# [Data extract]
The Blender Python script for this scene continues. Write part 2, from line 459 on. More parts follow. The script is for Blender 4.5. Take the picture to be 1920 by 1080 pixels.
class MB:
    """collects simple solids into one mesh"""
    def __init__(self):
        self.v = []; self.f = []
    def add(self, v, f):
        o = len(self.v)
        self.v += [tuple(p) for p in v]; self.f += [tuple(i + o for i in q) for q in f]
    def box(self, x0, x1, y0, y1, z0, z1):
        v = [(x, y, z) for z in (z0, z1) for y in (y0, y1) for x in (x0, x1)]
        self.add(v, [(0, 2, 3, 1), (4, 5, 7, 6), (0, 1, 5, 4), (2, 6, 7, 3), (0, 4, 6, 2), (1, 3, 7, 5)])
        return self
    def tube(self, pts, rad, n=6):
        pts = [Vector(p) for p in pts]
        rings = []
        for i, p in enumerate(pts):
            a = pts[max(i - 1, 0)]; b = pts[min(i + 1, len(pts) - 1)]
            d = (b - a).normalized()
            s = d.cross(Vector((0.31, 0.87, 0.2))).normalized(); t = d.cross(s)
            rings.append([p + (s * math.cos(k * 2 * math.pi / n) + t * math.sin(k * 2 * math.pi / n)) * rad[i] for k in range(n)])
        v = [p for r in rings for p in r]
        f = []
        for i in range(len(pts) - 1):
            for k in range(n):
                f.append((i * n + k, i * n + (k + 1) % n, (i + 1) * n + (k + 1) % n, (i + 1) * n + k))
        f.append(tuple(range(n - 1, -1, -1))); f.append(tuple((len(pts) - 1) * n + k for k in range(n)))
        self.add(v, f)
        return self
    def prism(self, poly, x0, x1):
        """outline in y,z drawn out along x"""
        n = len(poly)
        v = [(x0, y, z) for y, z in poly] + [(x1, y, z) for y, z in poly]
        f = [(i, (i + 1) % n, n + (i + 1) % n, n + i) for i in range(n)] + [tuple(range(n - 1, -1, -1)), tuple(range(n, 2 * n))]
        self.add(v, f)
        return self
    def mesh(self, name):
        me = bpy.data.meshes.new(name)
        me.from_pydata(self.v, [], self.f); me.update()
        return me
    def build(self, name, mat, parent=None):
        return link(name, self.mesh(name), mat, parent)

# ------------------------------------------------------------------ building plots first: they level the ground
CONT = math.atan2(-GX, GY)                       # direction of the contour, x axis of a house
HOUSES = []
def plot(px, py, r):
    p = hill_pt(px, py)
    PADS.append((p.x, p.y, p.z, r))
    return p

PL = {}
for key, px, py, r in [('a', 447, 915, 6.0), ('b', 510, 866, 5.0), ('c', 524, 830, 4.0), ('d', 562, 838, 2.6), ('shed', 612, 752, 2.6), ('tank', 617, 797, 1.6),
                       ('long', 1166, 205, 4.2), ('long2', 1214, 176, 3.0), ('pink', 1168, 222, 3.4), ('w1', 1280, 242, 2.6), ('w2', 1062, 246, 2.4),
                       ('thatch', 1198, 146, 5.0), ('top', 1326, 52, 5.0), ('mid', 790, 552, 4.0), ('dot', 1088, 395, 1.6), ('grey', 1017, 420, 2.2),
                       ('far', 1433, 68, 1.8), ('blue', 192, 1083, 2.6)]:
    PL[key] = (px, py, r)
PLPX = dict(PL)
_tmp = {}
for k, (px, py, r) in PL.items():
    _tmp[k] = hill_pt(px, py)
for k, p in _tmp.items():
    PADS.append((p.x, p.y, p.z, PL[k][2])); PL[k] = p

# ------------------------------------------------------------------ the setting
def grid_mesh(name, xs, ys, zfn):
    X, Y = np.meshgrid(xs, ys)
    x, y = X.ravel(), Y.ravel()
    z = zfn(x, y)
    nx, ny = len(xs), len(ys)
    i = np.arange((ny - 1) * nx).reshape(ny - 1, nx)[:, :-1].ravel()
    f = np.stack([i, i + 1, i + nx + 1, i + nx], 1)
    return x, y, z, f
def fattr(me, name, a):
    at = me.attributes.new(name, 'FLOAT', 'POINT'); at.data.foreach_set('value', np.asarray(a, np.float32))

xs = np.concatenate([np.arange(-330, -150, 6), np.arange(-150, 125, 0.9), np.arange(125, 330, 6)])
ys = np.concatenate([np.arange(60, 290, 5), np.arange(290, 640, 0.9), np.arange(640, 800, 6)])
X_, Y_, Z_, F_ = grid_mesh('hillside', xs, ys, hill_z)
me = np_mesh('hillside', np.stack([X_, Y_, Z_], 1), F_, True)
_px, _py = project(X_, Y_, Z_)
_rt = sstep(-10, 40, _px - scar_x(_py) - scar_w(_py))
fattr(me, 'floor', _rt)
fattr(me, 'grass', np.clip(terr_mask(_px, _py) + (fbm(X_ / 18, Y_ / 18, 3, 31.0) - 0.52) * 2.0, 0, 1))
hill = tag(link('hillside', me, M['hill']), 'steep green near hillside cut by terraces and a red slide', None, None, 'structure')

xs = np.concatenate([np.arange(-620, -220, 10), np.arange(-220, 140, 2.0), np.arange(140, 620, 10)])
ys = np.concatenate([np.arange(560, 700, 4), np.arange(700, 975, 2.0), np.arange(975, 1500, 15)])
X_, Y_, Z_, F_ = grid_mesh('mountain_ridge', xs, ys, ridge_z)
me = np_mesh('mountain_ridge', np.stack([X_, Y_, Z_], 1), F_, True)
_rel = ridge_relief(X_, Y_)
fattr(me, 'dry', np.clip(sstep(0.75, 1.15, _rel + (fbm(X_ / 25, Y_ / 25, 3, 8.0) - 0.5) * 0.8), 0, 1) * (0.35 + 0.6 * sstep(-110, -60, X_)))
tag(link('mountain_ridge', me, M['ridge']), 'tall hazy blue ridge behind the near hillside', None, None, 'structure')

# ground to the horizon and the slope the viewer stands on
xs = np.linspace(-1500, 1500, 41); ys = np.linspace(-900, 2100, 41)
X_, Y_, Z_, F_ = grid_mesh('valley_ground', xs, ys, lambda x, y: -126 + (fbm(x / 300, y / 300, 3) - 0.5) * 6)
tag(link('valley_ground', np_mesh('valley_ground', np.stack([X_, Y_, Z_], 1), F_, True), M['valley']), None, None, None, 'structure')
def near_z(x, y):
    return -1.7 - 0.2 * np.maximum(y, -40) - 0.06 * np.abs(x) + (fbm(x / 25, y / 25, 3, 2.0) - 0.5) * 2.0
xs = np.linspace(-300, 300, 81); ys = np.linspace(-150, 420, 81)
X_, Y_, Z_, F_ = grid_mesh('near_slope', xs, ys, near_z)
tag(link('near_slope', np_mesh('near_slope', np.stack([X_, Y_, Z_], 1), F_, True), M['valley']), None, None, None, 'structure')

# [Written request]
Give back all the data exactly as written.

# [Problem solution]
The Blender Python script for this scene continues. Write part 2, from line 459 on. More parts follow. The script is for Blender 4.5. Take the picture to be 1920 by 1080 pixels.
class MB:
    """collects simple solids into one mesh"""
    def __init__(self):
        self.v = []; self.f = []
    def add(self, v, f):
        o = len(self.v)
        self.v += [tuple(p) for p in v]; self.f += [tuple(i + o for i in q) for q in f]
    def box(self, x0, x1, y0, y1, z0, z1):
        v = [(x, y, z) for z in (z0, z1) for y in (y0, y1) for x in (x0, x1)]
        self.add(v, [(0, 2, 3, 1), (4, 5, 7, 6), (0, 1, 5, 4), (2, 6, 7, 3), (0, 4, 6, 2), (1, 3, 7, 5)])
        return self
    def tube(self, pts, rad, n=6):
        pts = [Vector(p) for p in pts]
        rings = []
        for i, p in enumerate(pts):
            a = pts[max(i - 1, 0)]; b = pts[min(i + 1, len(pts) - 1)]
            d = (b - a).normalized()
            s = d.cross(Vector((0.31, 0.87, 0.2))).normalized(); t = d.cross(s)
            rings.append([p + (s * math.cos(k * 2 * math.pi / n) + t * math.sin(k * 2 * math.pi / n)) * rad[i] for k in range(n)])
        v = [p for r in rings for p in r]
        f = []
        for i in range(len(pts) - 1):
            for k in range(n):
                f.append((i * n + k, i * n + (k + 1) % n, (i + 1) * n + (k + 1) % n, (i + 1) * n + k))
        f.append(tuple(range(n - 1, -1, -1))); f.append(tuple((len(pts) - 1) * n + k for k in range(n)))
        self.add(v, f)
        return self
    def prism(self, poly, x0, x1):
        """outline in y,z drawn out along x"""
        n = len(poly)
        v = [(x0, y, z) for y, z in poly] + [(x1, y, z) for y, z in poly]
        f = [(i, (i + 1) % n, n + (i + 1) % n, n + i) for i in range(n)] + [tuple(range(n - 1, -1, -1)), tuple(range(n, 2 * n))]
        self.add(v, f)
        return self
    def mesh(self, name):
        me = bpy.data.meshes.new(name)
        me.from_pydata(self.v, [], self.f); me.update()
        return me
    def build(self, name, mat, parent=None):
        return link(name, self.mesh(name), mat, parent)

# ------------------------------------------------------------------ building plots first: they level the ground
CONT = math.atan2(-GX, GY)                       # direction of the contour, x axis of a house
HOUSES = []
def plot(px, py, r):
    p = hill_pt(px, py)
    PADS.append((p.x, p.y, p.z, r))
    return p

PL = {}
for key, px, py, r in [('a', 447, 915, 6.0), ('b', 510, 866, 5.0), ('c', 524, 830, 4.0), ('d', 562, 838, 2.6), ('shed', 612, 752, 2.6), ('tank', 617, 797, 1.6),
                       ('long', 1166, 205, 4.2), ('long2', 1214, 176, 3.0), ('pink', 1168, 222, 3.4), ('w1', 1280, 242, 2.6), ('w2', 1062, 246, 2.4),
                       ('thatch', 1198, 146, 5.0), ('top', 1326, 52, 5.0), ('mid', 790, 552, 4.0), ('dot', 1088, 395, 1.6), ('grey', 1017, 420, 2.2),
                       ('far', 1433, 68, 1.8), ('blue', 192, 1083, 2.6)]:
    PL[key] = (px, py, r)
PLPX = dict(PL)
_tmp = {}
for k, (px, py, r) in PL.items():
    _tmp[k] = hill_pt(px, py)
for k, p in _tmp.items():
    PADS.append((p.x, p.y, p.z, PL[k][2])); PL[k] = p

# ------------------------------------------------------------------ the setting
def grid_mesh(name, xs, ys, zfn):
    X, Y = np.meshgrid(xs, ys)
    x, y = X.ravel(), Y.ravel()
    z = zfn(x, y)
    nx, ny = len(xs), len(ys)
    i = np.arange((ny - 1) * nx).reshape(ny - 1, nx)[:, :-1].ravel()
    f = np.stack([i, i + 1, i + nx + 1, i + nx], 1)
    return x, y, z, f
def fattr(me, name, a):
    at = me.attributes.new(name, 'FLOAT', 'POINT'); at.data.foreach_set('value', np.asarray(a, np.float32))

xs = np.concatenate([np.arange(-330, -150, 6), np.arange(-150, 125, 0.9), np.arange(125, 330, 6)])
ys = np.concatenate([np.arange(60, 290, 5), np.arange(290, 640, 0.9), np.arange(640, 800, 6)])
X_, Y_, Z_, F_ = grid_mesh('hillside', xs, ys, hill_z)
me = np_mesh('hillside', np.stack([X_, Y_, Z_], 1), F_, True)
_px, _py = project(X_, Y_, Z_)
_rt = sstep(-10, 40, _px - scar_x(_py) - scar_w(_py))
fattr(me, 'floor', _rt)
fattr(me, 'grass', np.clip(terr_mask(_px, _py) + (fbm(X_ / 18, Y_ / 18, 3, 31.0) - 0.52) * 2.0, 0, 1))
hill = tag(link('hillside', me, M['hill']), 'steep green near hillside cut by terraces and a red slide', None, None, 'structure')

xs = np.concatenate([np.arange(-620, -220, 10), np.arange(-220, 140, 2.0), np.arange(140, 620, 10)])
ys = np.concatenate([np.arange(560, 700, 4), np.arange(700, 975, 2.0), np.arange(975, 1500, 15)])
X_, Y_, Z_, F_ = grid_mesh('mountain_ridge', xs, ys, ridge_z)
me = np_mesh('mountain_ridge', np.stack([X_, Y_, Z_], 1), F_, True)
_rel = ridge_relief(X_, Y_)
fattr(me, 'dry', np.clip(sstep(0.75, 1.15, _rel + (fbm(X_ / 25, Y_ / 25, 3, 8.0) - 0.5) * 0.8), 0, 1) * (0.35 + 0.6 * sstep(-110, -60, X_)))
tag(link('mountain_ridge', me, M['ridge']), 'tall hazy blue ridge behind the near hillside', None, None, 'structure')

# ground to the horizon and the slope the viewer stands on
xs = np.linspace(-1500, 1500, 41); ys = np.linspace(-900, 2100, 41)
X_, Y_, Z_, F_ = grid_mesh('valley_ground', xs, ys, lambda x, y: -126 + (fbm(x / 300, y / 300, 3) - 0.5) * 6)
tag(link('valley_ground', np_mesh('valley_ground', np.stack([X_, Y_, Z_], 1), F_, True), M['valley']), None, None, None, 'structure')
def near_z(x, y):
    return -1.7 - 0.2 * np.maximum(y, -40) - 0.06 * np.abs(x) + (fbm(x / 25, y / 25, 3, 2.0) - 0.5) * 2.0
xs = np.linspace(-300, 300, 81); ys = np.linspace(-150, 420, 81)
X_, Y_, Z_, F_ = grid_mesh('near_slope', xs, ys, near_z)
tag(link('near_slope', np_mesh('near_slope', np.stack([X_, Y_, Z_], 1), F_, True), M['valley']), None, None, None, 'structure')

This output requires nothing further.